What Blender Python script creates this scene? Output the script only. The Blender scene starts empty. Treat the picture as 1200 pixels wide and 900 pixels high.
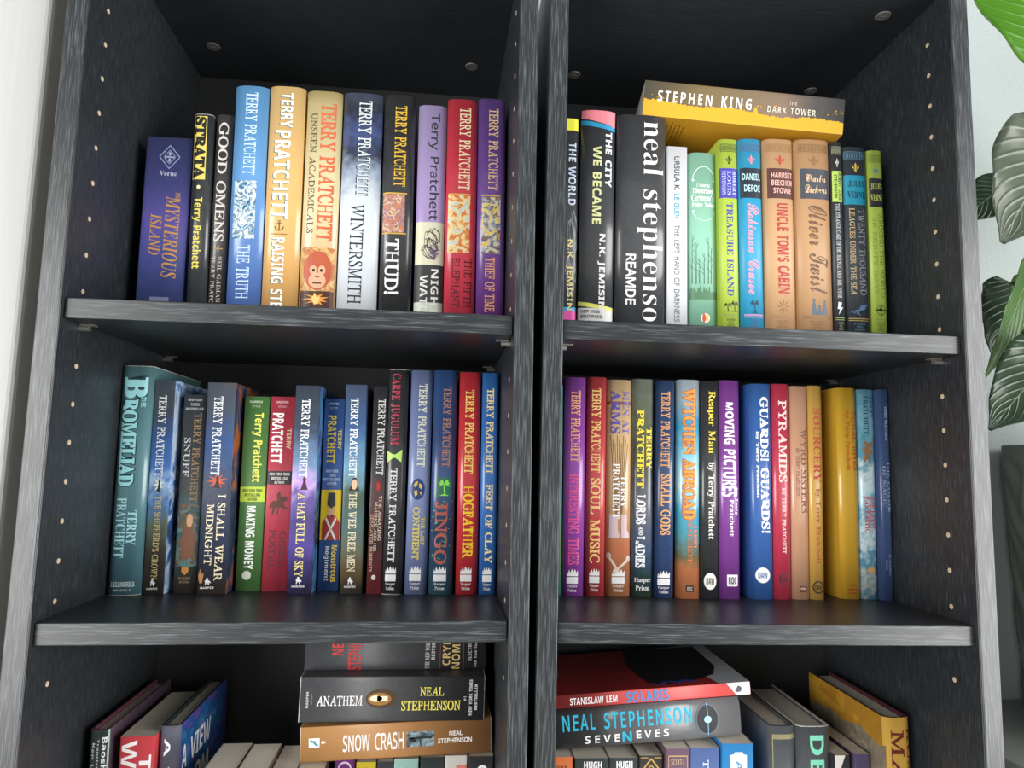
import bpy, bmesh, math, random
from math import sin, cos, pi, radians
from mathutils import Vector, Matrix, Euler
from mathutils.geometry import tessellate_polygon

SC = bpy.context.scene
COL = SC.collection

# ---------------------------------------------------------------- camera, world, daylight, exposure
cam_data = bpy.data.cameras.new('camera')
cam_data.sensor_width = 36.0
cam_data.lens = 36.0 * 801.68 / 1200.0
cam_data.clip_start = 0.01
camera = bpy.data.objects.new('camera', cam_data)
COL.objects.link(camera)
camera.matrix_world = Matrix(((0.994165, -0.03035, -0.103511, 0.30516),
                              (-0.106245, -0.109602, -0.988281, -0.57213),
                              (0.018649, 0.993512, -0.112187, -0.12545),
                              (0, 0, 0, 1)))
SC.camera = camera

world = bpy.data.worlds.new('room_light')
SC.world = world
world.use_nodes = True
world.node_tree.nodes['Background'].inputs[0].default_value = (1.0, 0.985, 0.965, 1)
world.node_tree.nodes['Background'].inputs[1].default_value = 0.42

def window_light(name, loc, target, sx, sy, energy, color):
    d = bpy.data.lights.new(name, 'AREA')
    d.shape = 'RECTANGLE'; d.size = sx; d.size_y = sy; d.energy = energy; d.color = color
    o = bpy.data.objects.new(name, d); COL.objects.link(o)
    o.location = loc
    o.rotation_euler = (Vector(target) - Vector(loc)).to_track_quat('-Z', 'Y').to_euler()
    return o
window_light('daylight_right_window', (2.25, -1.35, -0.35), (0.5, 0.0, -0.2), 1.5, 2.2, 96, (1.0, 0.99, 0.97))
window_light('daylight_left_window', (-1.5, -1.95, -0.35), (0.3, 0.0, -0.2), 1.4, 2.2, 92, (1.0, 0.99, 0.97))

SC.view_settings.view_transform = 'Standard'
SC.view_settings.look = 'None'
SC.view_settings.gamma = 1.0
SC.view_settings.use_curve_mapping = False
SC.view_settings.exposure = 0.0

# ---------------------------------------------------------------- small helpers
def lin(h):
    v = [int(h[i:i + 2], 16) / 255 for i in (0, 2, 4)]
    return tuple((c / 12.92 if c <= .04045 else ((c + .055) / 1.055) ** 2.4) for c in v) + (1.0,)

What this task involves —
Repeat the listing above exactly from its first line to the line containing "COL = SC.collection", both included, and omit the pictures.

Expected answer —
What Blender Python script creates this scene? Output the script only. The Blender scene starts empty. Treat the picture as 1200 pixels wide and 900 pixels high.
import bpy, bmesh, math, random
from math import sin, cos, pi, radians
from mathutils import Vector, Matrix, Euler
from mathutils.geometry import tessellate_polygon

SC = bpy.context.scene
COL = SC.collection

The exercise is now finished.